[start]

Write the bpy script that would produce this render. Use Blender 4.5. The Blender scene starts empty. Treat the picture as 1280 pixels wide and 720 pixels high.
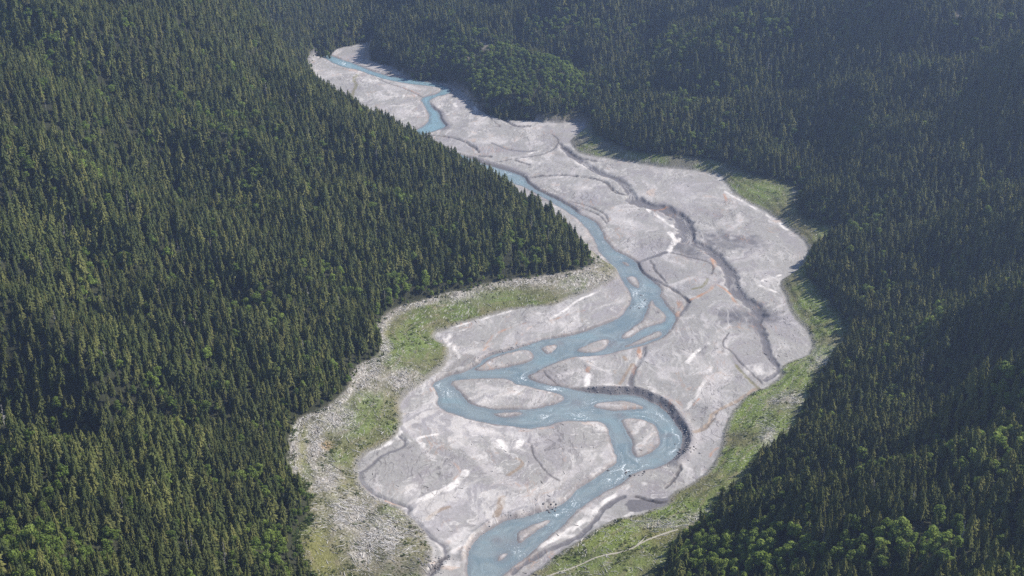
import bpy, math, random
import numpy as np
random.seed(7); rng = np.random.default_rng(11)
F32 = np.float32
col = bpy.context.scene.collection
scene = bpy.context.scene

# ------------------------------------------------------------ camera geometry
H, PITCH, FPX = 1340.0, math.radians(25.0), 1800.0
cp, sp = math.cos(PITCH), math.sin(PITCH)
WZ = -7.0                                   # water level; the delta terrace is z = 0
def P(u, v, z=0.0):
    """where the sight line of a photo point meets the level z"""
    a, b = (u-640)/FPX, (v-360)/FPX
    dy, dz = cp - b*sp, -sp - b*cp
    t = (H - z)/(-dz)
    return (a*t, dy*t)
def PL(pts, z=0.0): return np.array([P(u, v, z) for u, v in pts])
def project(x, y, z):
    zz = z - H
    d = y*cp - zz*sp
    up = y*sp + zz*cp
    return 640 + FPX*x/d, 360 - FPX*up/d, d

# ------------------------------------------------------------ noise
def _h(ix, iy, s):
    n = (ix*374761393 + iy*668265263 + s*1442695041) & 0xffffffff
    n = ((n ^ (n >> 13))*1274126177) & 0xffffffff
    return ((n ^ (n >> 16)) & 0xffff).astype(F32)/32768.0 - 1.0
def vnoise(x, y, s):
    fx, fy = np.floor(x), np.floor(y)
    ix, iy = fx.astype(np.int64), fy.astype(np.int64)
    tx, ty = (x-fx).astype(F32), (y-fy).astype(F32)
    tx = tx*tx*(3-2*tx); ty = ty*ty*(3-2*ty)
    a, b, c, d = _h(ix, iy, s), _h(ix+1, iy, s), _h(ix, iy+1, s), _h(ix+1, iy+1, s)
    return (a*(1-tx)+b*tx)*(1-ty) + (c*(1-tx)+d*tx)*ty
def fbm(x, y, wl, s, octs=4, gain=.5):
    o, a, t = 0, 1.0, 0
    for k in range(octs):
        c, sn = math.cos(k*.7+.3), math.sin(k*.7+.3)
        f = 2.0**k/wl
        o = o + a*vnoise((x*c-y*sn)*f, (x*sn+y*c)*f, s+k*17); t += a; a *= gain
    return o/t
def ss(a, b, x):
    t = np.clip((x-a)/(b-a), 0, 1); return t*t*(3-2*t)

# ------------------------------------------------------------ the fan-shaped ground grid (real ground, denser where nearer)
NR, NC = 1060, 1400
A0, A1, AZ = math.radians(10.6), math.radians(44.0), math.radians(28.0)
ang = np.linspace(A1, A0, NR); az = np.linspace(-AZ, AZ, NC)
R_ = (H/np.tan(ang))[:, None]
X = (R_*np.sin(az)[None, :]).astype(F32); Y = (R_*np.cos(az)[None, :]).astype(F32)
wx = X + 4.0*fbm(X, Y, 38, 1, 3) + .8*vnoise(X/9, Y/9, 5)
wy = Y + 5.0*fbm(X, Y, 38, 2, 3) + 1.0*vnoise(X/9, Y/9, 6)
def rc(x, y):
    r = np.hypot(x, y)
    return (A1-np.arctan2(H, r))/(A1-A0)*(NR-1), (np.arctan2(x, y)+AZ)/(2*AZ)*(NC-1)
def sample(G, x, y):
    r, c = rc(np.asarray(x, float), np.asarray(y, float))
    r = np.clip(r, 0, NR-1.001); c = np.clip(c, 0, NC-1.001)
    i, j = r.astype(int), c.astype(int); fr, fc = r-i, c-j
    return (G[i, j]*(1-fc)+G[i, j+1]*fc)*(1-fr) + (G[i+1, j]*(1-fc)+G[i+1, j+1]*fc)*fr
def chaikin(p, closed, n=2):
    for _ in range(n):
        q = np.roll(p, -1, 0) if closed else p[1:]
        b = p if closed else p[:-1]
        r = np.empty((2*len(b), p.shape[1])); r[0::2] = .75*b+.25*q; r[1::2] = .25*b+.75*q
        p = r if closed else np.vstack([p[:1], r, p[-1:]])
    return p
def window(x0, x1, y0, y1):
    cs = [rc(x, y) for x in (x0, x1) for y in (y0, y1)] + ([rc(0, y0)] if x0 < 0 < x1 else [])
    rs = [c[0] for c in cs]; cc = [c[1] for c in cs]
    i0, i1 = max(0, int(min(rs))-1), min(NR, int(max(rs))+3)
    j0, j1 = max(0, int(min(cc))-1), min(NC, int(max(cc))+3)
    return (slice(i0, i1), slice(j0, j1)) if i1 > i0 and j1 > j0 else None
def seg_d(x, y, a, b):
    d = b-a; L = float(d@d)+1e-9
    t = np.clip(((x-a[0])*d[0]+(y-a[1])*d[1])/L, 0, 1)
    return np.hypot(x-a[0]-t*d[0], y-a[1]-t*d[1]), t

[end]

● STATED TASK
Return only the lines from the start of the data through the line that contains "scene = bpy.context.scene", please, copying them exactly and omitting all pictures.

● RESULT FOR THIS EXERCISE
Write the bpy script that would produce this render. Use Blender 4.5. The Blender scene starts empty. Treat the picture as 1280 pixels wide and 720 pixels high.
import bpy, math, random
import numpy as np
random.seed(7); rng = np.random.default_rng(11)
F32 = np.float32
col = bpy.context.scene.collection
scene = bpy.context.scene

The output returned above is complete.